KARPOV’UN, KASPAROV’LA YENİŞEMEDİĞİ UNVAN MAÇI BEŞ AY SÜRDÜ
Karpov, dünya şampiyonu ve dünyanın en iyi oyuncusu olarak pozisyonunu, Garri Kasparov sahneye çıkıncaya kadar korudu. Onunla ilk kez 1984’te Moskova’da karşılaştığında altı oyunu alacak ilk oyuncu maçı da kazanacaktı. Dokuz oyundan sonra Karpov 4-0 öne geçmişti. Sonraki 17 oyun berabere bitti. Karpov 27. oyunda beşinci galibiyetini aldı. 31. oyunda Karpov kazanç pozisyonundayken avantajını kullanamayınca oyun beraberlikle bitti. Sonraki oyunu yitirdikten sonra da 14 oyun daha berabere bitti. 41. oyunda kesin olarak kazanabilecekken, yaptığı hatalı bir hamle yüzünden beraberliğe razı olacaktır. Kasparov 47. ve 48. oyunları kazandıktan sonra, FIDE Başkanı Filipinli Florencio Campomanes, oyuncuların sağlığını gerekçe göstererek maçı sonlandırdı. Karpov’un maç boyunca 10 kg verdiği söyleniyordu. Maç başlayalı beş ay olmuştu ve daha önce görülmediği kadar uzun sürmüştü. Karpov beş oyunu, Kasparov üç oyunu kazanmış; 40 oyun da berabere bitmişti.

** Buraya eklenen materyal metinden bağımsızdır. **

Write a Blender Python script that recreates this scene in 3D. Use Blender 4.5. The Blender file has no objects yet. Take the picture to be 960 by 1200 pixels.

İKİNCİ MAÇTA KASPAROV’A YENİLEN KARPOV UNVANINI KAPTIRDI
1985’te yine Moskova’da yeni bir maç planlanacaktır. Maraton Maçı’nda edinilen deneyim, FIDE’nin yeniden önceki formata dönmesine neden olacak ve maç toplam 24 oyunla sınırlandırılacaktır. Maç 12-12 biterse Karpov unvanını koruyacaktı. Sonuçta beş oyunu kazanıp üçünü yitiren Kasparov, 16 beraberlikle birlikte maçı 13-11 lehine çevirdi ve Karpov'u devirerek yeni dünya şampiyonu oldu. Daha sonra Kasparov, 1986, 1987 ve 1990’da kıl payı da olsa Karpov’a karşı unvanını üç kez korumayı başaracaktır. Özetle, birbirleriyle oynadıkları beş dünya şampiyonluğu maçında oynadıkları toplam 144 oyunda Karpov 19 galibiyet, Kasparov 21 galibiyet almış; 104 oyun ise berabere sonuçlanmıştır.

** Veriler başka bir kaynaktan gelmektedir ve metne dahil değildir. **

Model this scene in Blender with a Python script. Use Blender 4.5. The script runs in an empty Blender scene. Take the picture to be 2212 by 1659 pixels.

KARPOV YENİDEN ELDE ETTİĞİ DÜNYA ŞAMPİYONU UNVANINDAN FERAGAT ETTİ
1992’de Karpov, oynadığı Adaylar Maçı’nda İngiliz Nigel Short’a yenilecek; ancak 1993’te Short ve Kasparov FIDE’yle ilişkisini kesince yeni bir fırsat yakalayacaktır. Karpov adaylar finalinde Short’a yenilen Hollandalı Jan Timman’la oynadığı maçı kazanacak ve yeniden FIDE Dünya Şampiyonu olacaktır. Karpov, bu unvanı 1999’ya kadar koruduktan sonra ve Hintli Viswanathan Anand’a karşı üstünlük sağladığı bir sırada, FIDE’nin yeni ilan ettiği Dünya Şampiyonluğu kurallarını protesto ederek Dünya Şampiyonu unvanından feragat etti. Karpov, bundan sonra klasik turnuva oyunlarına girmedi ve 2010’da FIDE başkanlığına aday oldu. Son yıllarda ise daha çok Rus siyasal yaşamıyla ilgilendi.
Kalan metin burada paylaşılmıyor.